Sunday, April 3, 2011

Don Young says no thanks to Humane Society award 'MANIPULATIVE': Honor was for marine mammal amendment.

WASHINGTON -- Calling them "hypocrites, plain and simple," Rep. Don Young thumbed his nose last week at one of the nation's foremost animal advocacy organizations, the Humane Society.
After years of thumping Young for his positions on trophy hunting, endangered species and cockfighting, the Humane Society decided that Young had done something nice for a change -- helping sea otters and other marine mammals with a bill in 2009. If it had passed Congress, Young's Marine Mammal Rescue Assistance Amendments would have provided grants to people who rescue otters, manatees and other sea mammals from fishing nets.
It was enough for the Humane Society to recognize Young with one of its "Humane Awards."
The group of recipients was hardly an exclusive club -- more than one third of the Senate and a quarter of the House were named. The awards were issued along with the organization's Humane Scorecard, which it says gives animal advocates "a tool to assess the performance" of their elected officials. The scorecard tracks key votes along with whether lawmakers sponsor pro-animal bills and support the funding needed to enforce animal welfare laws.
Young was having nothing of the award.
"To accept this award would be supporting their manipulative ways and misguided agenda, and I want no part of that," Young said in a statement rejecting the honor.
He described the anti-hunting and anti-trapping campaigns of the organization as being "of the same cloth" as People for the Ethical Treatment of Animals and other groups he described as "extremist organizations."
They "prey on the emotions of big-hearted Americans" Young said, by "flashing images of abused animals on our television screens to raise money that will eventually go to pay their salaries and pensions, not to helping better the lives of these animals."
Local animal shelters and humane societies do "excellent work" with their spaying and neutering programs and in caring for neglected and homeless animals, Young said in the statement.

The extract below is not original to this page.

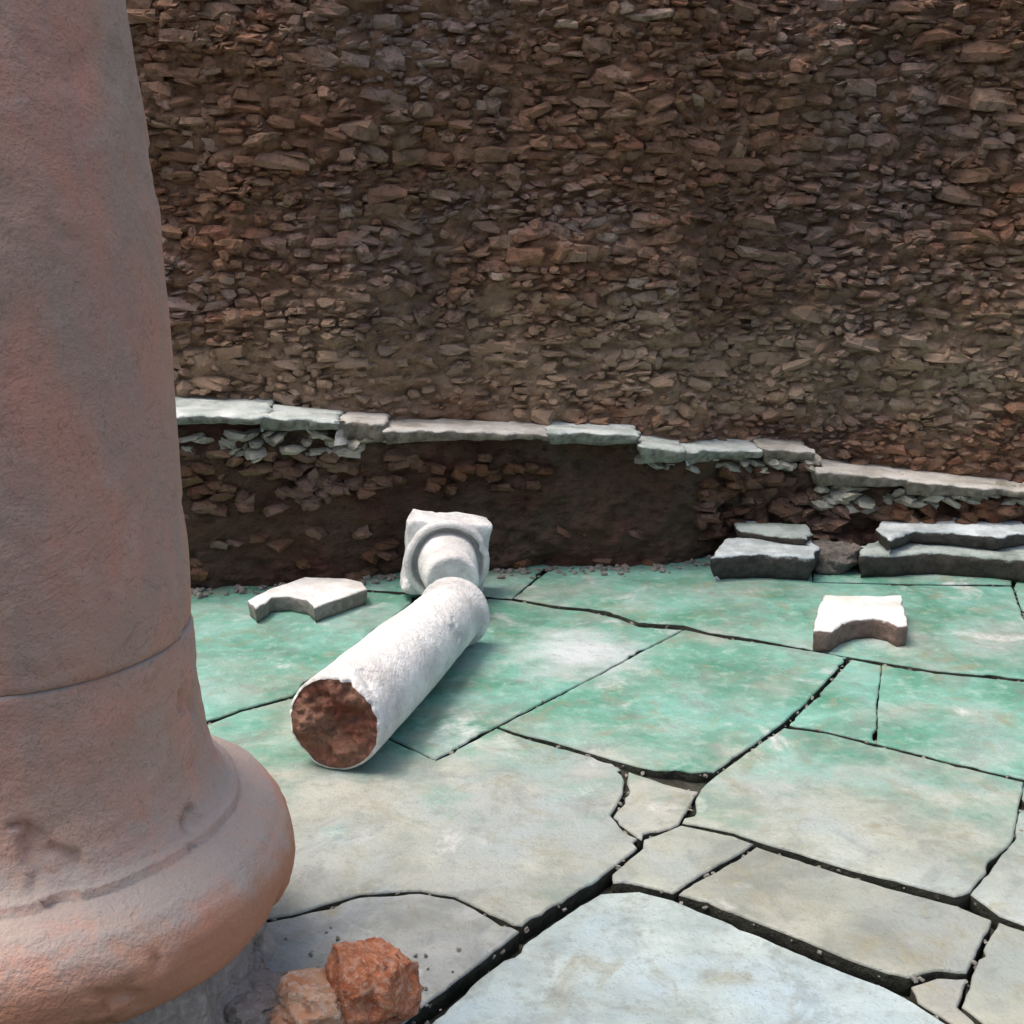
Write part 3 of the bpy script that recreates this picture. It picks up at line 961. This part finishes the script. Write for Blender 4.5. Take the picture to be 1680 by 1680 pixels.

Dashing onto the floor of the House of Representatives for a vote Thursday, Young offered further explanation for rejecting the award.
"Most of all, I've been a hunter all my life," Young said. "And they're against hunting. And that bothered me."
The Humane Society had little to say about Young's decision. It typically recognizes members of Congress who are lead sponsors of animal protection bills, said Michael Markarian, the chief operating officer of the Humane Society and president of its legislative fund.
Young's legislation amended a House bill that updates the existing practices and procedures for rescuing and rehabilitating stranded or entangled marine mammals. Only stranded animals had been part of the law; his amendments expanded it to include mammals entangled in rope, gear, line and nets, and whether alive or dead.
"We disagree with his views on most animal welfare policies," Markarian said, "but we also believe in giving credit where credit is due and recognizing positive actions."